Grooming is a serious safeguarding issue that can have long-lasting psychological, emotional, and physical impacts on athletes. Athletes need to be vigilant and question motives, especially when attention, kindness, and communication levels become more than shown to others. When you're being made to feel special, it can be a wonderful feeling… but this is precisely what abusers hope for and how manipulation becomes possible. 
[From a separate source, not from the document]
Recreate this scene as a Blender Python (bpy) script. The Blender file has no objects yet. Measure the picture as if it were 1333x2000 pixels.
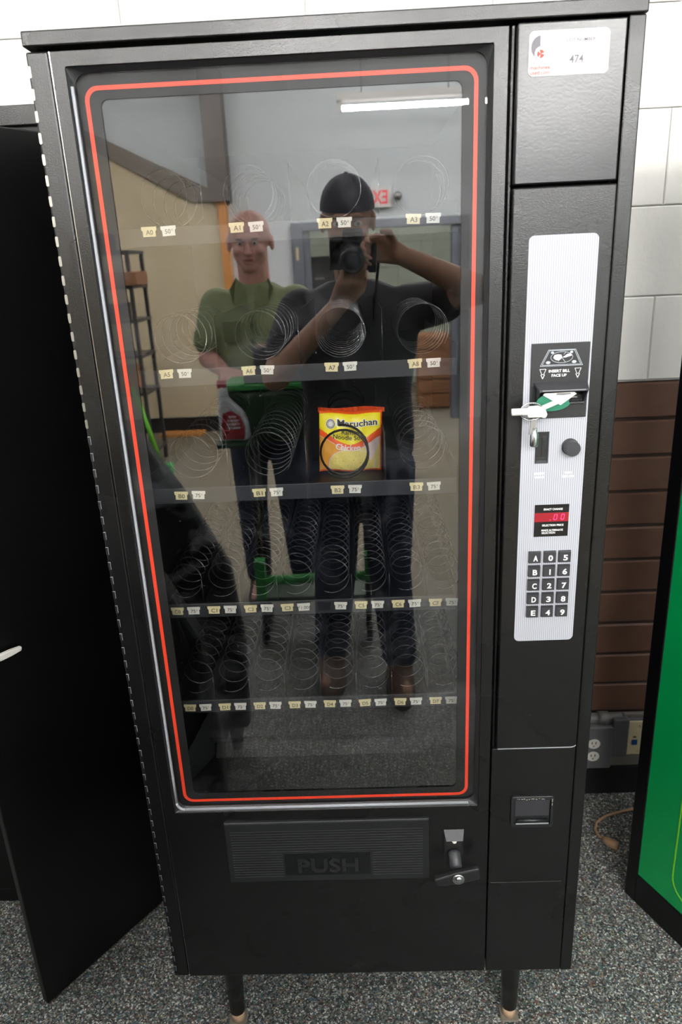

Knowing whether what is being said or done constitutes grooming can be difficult. There can be a very fine line between genuine kindness and this intentional, manipulative form of abuse. We have included below the World Athletics definition of ‘grooming’ to help you know the signs that a line has been crossed.


Definition of Grooming

”Grooming is the process whereby an individual builds a relationship with a child, encouraging them to trust them so that the groomer can manipulate and exploit them for their own advantage. Grooming an athlete’s family, entourage, and friends often leads those individuals to believe that the groomer is dependable and trustworthy, enabling the groomer to have access to the athlete. By manipulating the athlete and exploiting the relationship, they will make the athlete believe they must comply with the groomer’s demands. The power a groomer has over the child is used to isolate them from friends and family who might otherwise warn or caution them from complying with the groomer’s demands".

It's important to understand that grooming can occur online and in person.

Be aware that grooming tactics can extend to parents and family members too. When trusted by the athlete’s support network, an abusive coach’s behaviours can go unnoticed.


Take Home Points

Look out for the signs:

  • Repeated emphasis on your sporting potential.

  • Feeling you're being treated as the favourite within your training group.

  • A coach* creating scenarios designed to encourage trust and dependency.

  • Attempts to cement a friendship with you outside of the sporting environment, e.g., communications via social media/instant messaging, etc.

  • In short, question motives, report concerns, beware of the trust trap and don’t get sucked in…


Note: We have used the word ‘coach’ as a relatable example to represent anyone who performs/attempts abusive behaviours within a sporting context.

It’s important to understand that the vast majority of coaches, support staff and volunteers are genuine, lovely people who often give their time and expertise free of charge… and only want the very best for you.